The easiest way to navigate the jurisdictional procedure is to answer the following questions: where did the alleged wrongful act occur? Where does the defendant reside or conduct business? Is there another jurisdiction in which the defendant established “minimum contacts” thereby making jurisdiction appropriate there? (International Shoe Company, 1945)

Each dispute must be analyzed using the U.S. Supreme Court’s standard that the non-resident defendant must (a) have had some minimum contact with the particular state, and (b) invoking that state’s jurisdiction will not offend the “traditional notions of fair play” and “substantial justice”.(Ibid; Heliocopteros Nacionales de Columbia, 1984). In other words, did the defendant receive some benefit from the jurisdiction, such as engaging in sales with residents of the particular jurisdiction, advertising within the jurisdiction, having residents of the jurisdiction as members to its website (Helicopteros Nacionales de Columbia).

The fact that a party has its principal place of business and servers located in another jurisdiction does not insulate that party from another state invoking its jurisdictional long-arm statute (Zippo Manufacturing Company; Lakin, 2003; Trintec Industries In, 2005).

One way to avoid being subjected to another state or nation’s jurisdiction is through a mandate as to what law will apply should there be a dispute related to the transaction. The “choice of laws” or “choice of venue” provision is a standard term in most contracts. In the event there is a breakdown in an on-line business relationship, next to the parties’ signatures, this should be considered one of the more important covenants in any eContract. Who will be presiding over the dispute, where will the dispute be resolved, and what laws will be applied are critical strategies in business.

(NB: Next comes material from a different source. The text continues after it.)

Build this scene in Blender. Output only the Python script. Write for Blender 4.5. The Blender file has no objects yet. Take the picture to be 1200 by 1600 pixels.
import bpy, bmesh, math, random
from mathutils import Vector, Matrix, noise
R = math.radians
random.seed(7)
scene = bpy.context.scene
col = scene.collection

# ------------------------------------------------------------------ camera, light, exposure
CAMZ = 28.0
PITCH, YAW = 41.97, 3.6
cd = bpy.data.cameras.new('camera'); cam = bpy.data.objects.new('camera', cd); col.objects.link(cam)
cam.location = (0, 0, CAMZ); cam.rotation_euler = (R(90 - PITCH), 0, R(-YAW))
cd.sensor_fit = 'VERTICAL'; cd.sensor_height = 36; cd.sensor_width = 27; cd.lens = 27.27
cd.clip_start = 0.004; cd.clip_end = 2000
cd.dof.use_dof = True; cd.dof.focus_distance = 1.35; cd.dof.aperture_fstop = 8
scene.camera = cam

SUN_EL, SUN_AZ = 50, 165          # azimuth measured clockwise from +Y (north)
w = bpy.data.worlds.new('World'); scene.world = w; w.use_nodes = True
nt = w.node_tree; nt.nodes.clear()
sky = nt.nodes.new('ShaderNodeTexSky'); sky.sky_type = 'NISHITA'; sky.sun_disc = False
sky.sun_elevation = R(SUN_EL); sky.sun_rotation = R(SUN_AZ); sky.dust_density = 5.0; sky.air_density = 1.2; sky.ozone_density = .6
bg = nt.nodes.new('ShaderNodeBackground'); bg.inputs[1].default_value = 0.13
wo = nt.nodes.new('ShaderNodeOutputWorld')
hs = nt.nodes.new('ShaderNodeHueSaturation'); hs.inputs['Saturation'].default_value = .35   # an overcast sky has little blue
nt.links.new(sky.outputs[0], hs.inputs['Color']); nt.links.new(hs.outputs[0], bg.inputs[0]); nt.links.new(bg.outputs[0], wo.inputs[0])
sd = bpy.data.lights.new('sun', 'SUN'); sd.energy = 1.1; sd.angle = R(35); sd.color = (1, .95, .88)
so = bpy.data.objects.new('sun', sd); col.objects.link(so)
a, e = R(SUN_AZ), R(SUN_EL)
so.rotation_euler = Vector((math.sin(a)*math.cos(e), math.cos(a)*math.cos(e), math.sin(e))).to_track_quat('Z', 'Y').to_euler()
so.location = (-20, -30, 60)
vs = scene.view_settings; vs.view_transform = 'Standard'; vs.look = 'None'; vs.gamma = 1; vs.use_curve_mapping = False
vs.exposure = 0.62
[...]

Language to the following effect should be considered in any agreement between parties in an E-Commerce transaction:

Choice of Law and Venue. This agreement has been entered into in the State of Michigan, United States of America. The validity, interpretation and legal effect of this agreement is governed by the laws of the State of Michigan applicable to contracts entered into and performed entirely within such state (without giving effect to any conflict of laws principles under the laws of the State of Michigan and regardless of the place or places of the actual execution of this agreement or the place or places of the actual performance of this agreement). The Michigan courts (state and federal), only, shall govern jurisdiction over any controversies regarding this agreement, and the parties hereto consent to and irrevocably and unconditionally agree to be subject to the exclusive jurisdiction of said courts located in Wayne County, Michigan, United States (and of the appropriate appellate courts therefrom).

Courts throughout the United States and treaty nations should honor the provisions of a valid and otherwise lawful agreement, including an agreement pre-determining the jurisdiction, venue, choice of laws, if these are terms negotiated between the parties (Hague Conference on Private International Law, 2005).